Menurut Habib Bagir, kakeknya ibarat Khalifah Umar bin Khatab, yang tegas-tegas menentang setiap melihat kemungkaran, tidak peduli yang melakukannya itu orang awam atau pejabat tinggi.
Sebagai contoh disebutkan, para wanita tidak akan berani lalu lalang di depan kediamannya tanpa mengenakan kerudung atau tutup kepala. Tidak peduli wanita Muslim, maupun wanita Cina dan Belanda, menggunakan tutup kepala bila lewat di tempat kediamannya.
Pernah seorang isteri residen Pekalongan, dimarahi karena berpapasan dengannya tanpa menggunakan tutup kepala.

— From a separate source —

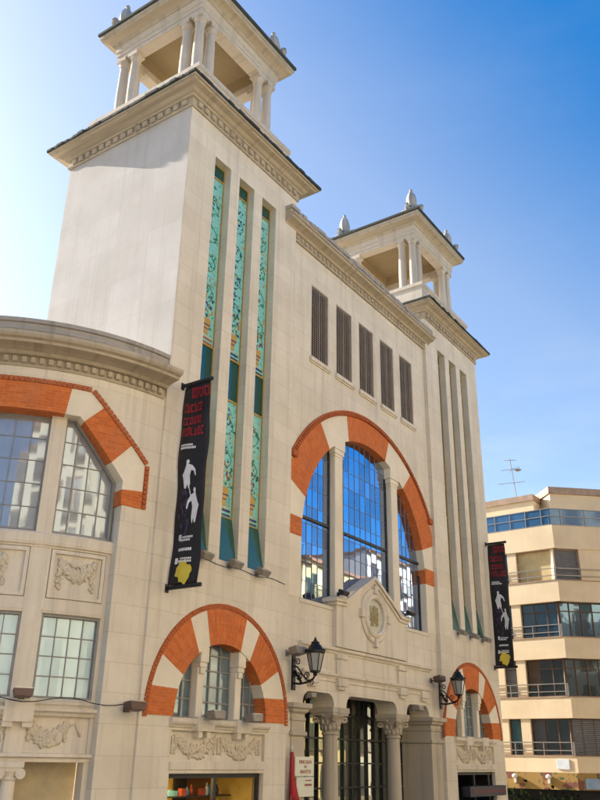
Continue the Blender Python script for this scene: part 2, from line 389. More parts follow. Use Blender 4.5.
# ---- front walls
def tower_wall(X0, acx):
    holes = [rect(X0+s, X0+s+SW, SZ0, SZ1) for s in SL]
    holes.append(arch_hole(acx, 3.95, 1.78, 3.9))
    holes.append(rect(acx-1.76, acx+1.76, 3.03, 3.66))
    outer = [(X0, 0), (acx-1.74, 0), (acx-1.74, 2.78), (acx+1.74, 2.78), (acx+1.74, 0), (X0+W, 0), (X0+W, 21.0), (X0, 21.0)]
    b = B().prism(outer, 0, .45, holes)
    # flanks, back and inner core behind the slots
    b.box(X0+.4, X0+W-.4, .6, .9, 7, 21)
    if X0 == 0: b.box(-.003, .4, .452, D, 0, 11.9)
    tw = done(b, 'tower_wall', STONE, HALL)
    # rendered flanks and back; the ashlar front returns 3 mm inside them
    b = B(); b.box(X0-.003, X0+.4, .003 if X0 == 0 else .447, D, 11.9 if X0 == 0 else 0, 21.0); b.box(X0+W-.4, X0+W+.003, .447, D, 0, 21.0); b.box(X0+.4, X0+W-.4, D-.4, D-.002, 0, 21.0)
    done(b, 'tower_flank', FLANK, tw)
    return tw
A1, A2 = 2.82, T2+2.62
TW1 = tower_wall(0, A1); TW2 = tower_wall(T2, A2)
def big_arch_hole(r):
    return [(XC-r, 7.42), (XC+r, 7.42)]+arcpts(XC, 9.25, r, 0, 180, 56)
LZ0, LZ1, LSP, LW = 15.43, 18.25, 1.6, 1.09
LX = [XC+(i-2)*LSP for i in range(5)]
# entrance opening with rounded upper corners
CX1, CX2 = XC-1.95, XC+1.95
EL, ER = 6.5, 14.45
def ent_outline():
    pts = [(EL, 0), (EL, 4.52)]
    def corner(xa, xb, left):
        return [(xa+.34*(1-math.cos(R(t))) if left else xa-.34*(1-math.cos(R(90-t))) if False else 0, 0) for t in ()]
    def bay(a, b):
        o = []
        for i in range(7): t = R(i*15); o.append((a+.32*(1-math.cos(t)), 4.52+.36*math.sin(t)))
        for i in range(7): t = R(90-i*15); o.append((b-.32*(1-math.cos(t)), 4.52+.36*math.sin(t)))
        return o
    pts = [(EL, 0)]+bay(EL, CX1-.34)+bay(CX1+.34, CX2-.34)+bay(CX2+.34, ER)+[(ER, 0)]
    return pts
eo = ent_outline()
outer = [(W, 0)]+eo+[(T2, 0), (T2, 19.5), (W, 19.5)]
b = B().prism(outer, DC, DC+.75, [rect(x-LW/2, x+LW/2, LZ0, LZ1) for x in LX]+[big_arch_hole(4.18)])
done(b, 'central_wall', STONE, HALL)
# body and roofs behind
b = B(); b.box(.6, 20.2, D+.01, 20, 0, 15.5); b.box(W+.02, T2-.02, 1.6, D-.01, 5.2, 19.2); b.box(5.6, 6.3, .9, D, 0, 5.0); b.box(14.7, 15.3, .9, D, 0, 5.0)
done(b, 'rear_block', STONE, HALL)
done(B().box(W, T2, DC+.2, D+.3, 19.5, 19.7), 'hall_roof', ROOF, HALL)
done(B().box(EL-.2, ER+.2, 4.6, 5.3, 0, 5.2), 'entrance_back_wall', DARK, HALL)

# ---- tower cornices, pavilions
def tower_top(X0, pcx):
    pr = [(-.1, 20.92), (.05, 20.92), (.07, 20.98), (.05, 21.0), (.05, 21.2), (.13, 21.22), (.15, 21.27), (.22, 21.30), (.30, 21.37), (.46, 21.41), (.50, 21.45), (.56, 21.46), (.56, 21.52), (-.1, 21.52)]
    c = done(B().ring(X0, X0+W, 0, D, pr), 'tower_cornice', CORN, HALL)
    b = B(); n = 17
    for i in range(n):
        x = X0+.1+(W-.2)*(i+.5)/n
        b.box(x-.1, x+.1, -.135, -.03, 21.01, 21.195); b.box(x-.1, x+.1, D+.03, D+.115, 21.02, 21.19)
    for i in range(16):
        y = .1+(D-.2)*(i+.5)/16
        b.box(X0-.135, X0-.03, y-.1, y+.1, 21.01, 21.195); b.box(X0+W+.03, X0+W+.115, y-.085, y+.085, 21.02, 21.19)
    done(b, 'dentil_band', CORN, c, bevel=.03)
    # dark ragged tile edge
    b = B()
    for (ax, L, side) in ((0, W+1.18, 0), (0, W+1.18, 1), (1, D+1.18, 0), (1, D+1.18, 1)):
        n = 26
        for i in range(n):
            a0 = L*i/n; a1 = L*(i+1)/n; j = random.uniform(.0, .05); k = random.uniform(0, .03)
            if ax == 0:
                y = -.59 if side == 0 else D+.19
                b.box(X0-.59+a0, X0-.59+a1, y-(j if side == 0 else 0), y+.4+(j if side else 0), 21.524, 21.60+k)
            else:
                x = X0-.59 if side == 0 else X0+W+.19
                b.box(x-(j if side == 0 else 0), x+.4+(j if side else 0), -.59+a0, -.59+a1, 21.526, 21.602+k)
    done(b, 'eave_tiles', FLASH, c)
    # plinth
    px, py, hx, hy = pcx-.04, 2.45, 2.41, 2.42
    done(B().ring(px-hx, px+hx, py-hy, py+hy, [(.06, 21.55), (.06, 21.9), (0, 21.93), (0, 22.60), (.05, 22.64), (.05, 22.80), (-.2, 22.82)]), 'plinth', PAV, HALL)
    cx, cy, kx, ky = pcx-.06, 2.42, 1.85, 1.75
    pav = done(B().ring(cx-kx-.2, cx+kx+.2, cy-ky-.2, cy+ky+.2,
        [(0, 25.62), (0, 25.76), (.03, 25.77), (.03, 25.92), (.07, 25.95), (.07, 26.12), (.1, 26.16), (-.42, 26.16), (-.42, 25.62)], closed=True), 'pavilion_entablature', PAV, HALL)
    done(B().ring(cx-kx-.2, cx+kx+.2, cy-ky-.2, cy+ky+.2, [(.0, 26.161), (.12, 26.163), (.18, 26.26), (.30, 26.34), (.44, 26.38), (.46, 26.46), (.50, 26.48), (.50, 26.6), (-.42, 26.6), (-.42, 26.161)], closed=True), 'pavilion_soffit', CORN, pav)
    done(B().box(cx-kx-.1, cx+kx+.1, cy-ky-.1, cy+ky+.1, 26.3, 26.4), 'pavilion_ceiling', OCHRE, pav)
    b = B().ring(cx-kx-.18+.4, cx+kx+.18-.4, cy-ky-.18+.4, cy+ky+.18-.4, [(-.004, 25.9), (-.004, 26.3), (-.12, 26.3), (-.05, 26.05), (-.03, 25.9)], closed=True)
    done(b, 'inner_cornice', OCHRE, pav)
    b = B().ring(cx-kx, cx+kx, cy-ky, cy+ky, [(.70, 26.604), (.76, 26.64), (.76, 26.74), (.1, 26.9), (-1.5, 27.3)])
    done(b, 'pavilion_roof', FLASH, pav)
    for sx in (-1, 1):
        for sy in (-1, 1):
            for (ox, oy) in ((0, 0), (.55, 0), (0, .55)):
                x = cx+sx*(kx-ox); y = cy+sy*(ky-oy)
                b = B().lathe(x, y, [(.23, 22.70), (.23, 22.84), (.2, 22.87), (.215, 22.92), (.185, 22.97), (.175, 23.0), (.178, 23.9), (.15, 25.24), (.15, 25.27), (.18, 25.30), (.15, 25.33), (.16, 25.38), (.21, 25.45), (.21, 25.49)], 18)
                b.box(x-.21, x+.21, y-.21, y+.21, 25.49, 25.62)
                done(b, 'pavilion_column', PAV, pav, smooth=True)
            # finial: block, scrolls either side, fluted sheaf with a knob
            x, y, z = cx+sx*(kx+.12), cy+sy*(ky+.12), 26.72
            b = B().box(x-.42, x+.42, y-.3, y+.3, z-.08, z+.16).box(x-.3, x+.3, y-.24, y+.24, z+.16, z+.36)
            b.lathe(x, y, [(.22, z+.34), (.28, z+.42), (.22, z+.5), (.2, z+.56), (.265, z+.78), (.275, z+.95), (.22, z+1.2), (.13, z+1.38), (.06, z+1.44), (.10, z+1.52), (.06, z+1.61), (.01, z+1.64)], 16, .16)
            for k in (-1, 1):
                for ax in (0, 1):
                    p = [(k*(.36+.2*(1-i/20)*math.cos(i*.55+2.2)+.05), z+.40+.2*(1-i/20)*math.sin(i*.55+2.2)) for i in range(15)]
                    b.tube([(x+u, y, v) if ax == 0 else (x, y+u, v) for u, v in p], [.12-.004*i for i in range(15)], 7)
            done(b, 'finial', FIN, pav, smooth=True)
tower_top(0, 2.62); tower_top(T2, 2.45+T2)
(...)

Cerita-cerita yang berhubungan dengan tindakan Habib Ahmad ini sudah begitu tersebar luas di tengah masyarakat Pekalongan.
Bahkan, setiap perayaan yang menggunakan bunyi-bunyian seperti drumband, mulai perempatan selatan sampai perempatan utara Jl KH Agus Salim, tidak dibunyikan karena akan melewati rumahnya. Ia juga sangat keras terhadap perjudian dan perzinahan, sehingga hampir tidak ada yang berani melakukannya di kota ini, saat beliau masih hidup.
Keberaniannya dalam menindak yang munkar itu, rupanya diketahui oleh sejumlah sahabatnya di Hadramaut.
”Saya heran dengan Ahmad bin Thalib Alatas yang dapat menjalankan syariat Islam di negeri asing, negeri jajahan lagi,” kata Habib Ahmad bin Hasan Alatas, seorang ulama dari Hadramaut.
Sikap inilah yang membuatnya menjadi tokoh yang diperhitungkan. Sebaliknya, beliau menangis bila mengingat bahwa kelak kita akan menjadi penghuni kubur. Sebab umur kita pendek, dan hidup di dunia ini lebih banyak tipuan.
Beliau juga dikenal sebagai orang yang luas ilmunya, sehingga menguasai permasalahan yang ada di masyarakat. Dalam kehidupan sehari-hari, beliau sangat sopan dan dicintai banyak orang. Beliau memberikan teladan, sangat kuat amalannya, baik yang wajib maupun yang sunah.
Beliau meninggal pada malam Ahad tanggal 25 Rajab, tahun 1347 Hijriyah (6 Januari 1929) dan dimakamkan di Sapuro, Kota Pekalongan. Saat ini pemegang Khadimul Haul Pekalongan adalah Habib Bagir al Athas.
Selepas itu ada pembicara ternama menyampaikan ceramah, diantaranya Habib Taufiq bin Abdul Qadir Assegaf (Pasuruan) yang menyampaikan tentang pentingnya memelihara hati dari godaan maksiat dengan ingat Akhirat. “Di dalam tubuh ini ada segumpal darah (hati), bila hati nya baik, maka seluruh jasad juga akan baik,” buka Habib Taufiq.
Selain mengingatkan dan anjuran untuk mengikuti salafuna soleh perjalanan hidup dari peringatan Haul ini sebagai persiapan untuk memasuki bulan Ramadan. “Jaga niat dan persiapkan sebaik-baiknya sebagai bekal untuk masa mendatang,” jelas Habib Taufiq.
Selepas itu Habib Naquib Bin Syekh Abu Bakar bin Salim (Rawalumbu,Bekasi) dan ditutup dengan tali ulama dzikir oleh Habib Ahmad bin Abdullah Alaydrus dari Malang Jawa Timur.
Adapun menghidupkan malam nisfu syakban dan pembacaan doa Nisfu Syakban Masjid Wakaf, Jl. Surabaya, Pekalongan.Hari & Tanggal : Selasa, 7 Maret 2023.Waktu : Pukul 17.00 WIB s.d selesai. Acara di Masjid Wakaf bisa berlangsung sampai Dini hari. Biasanya para jamnah kemudian melanjutkan perjalanan ke Haul Tegal di (Gubah Hadad).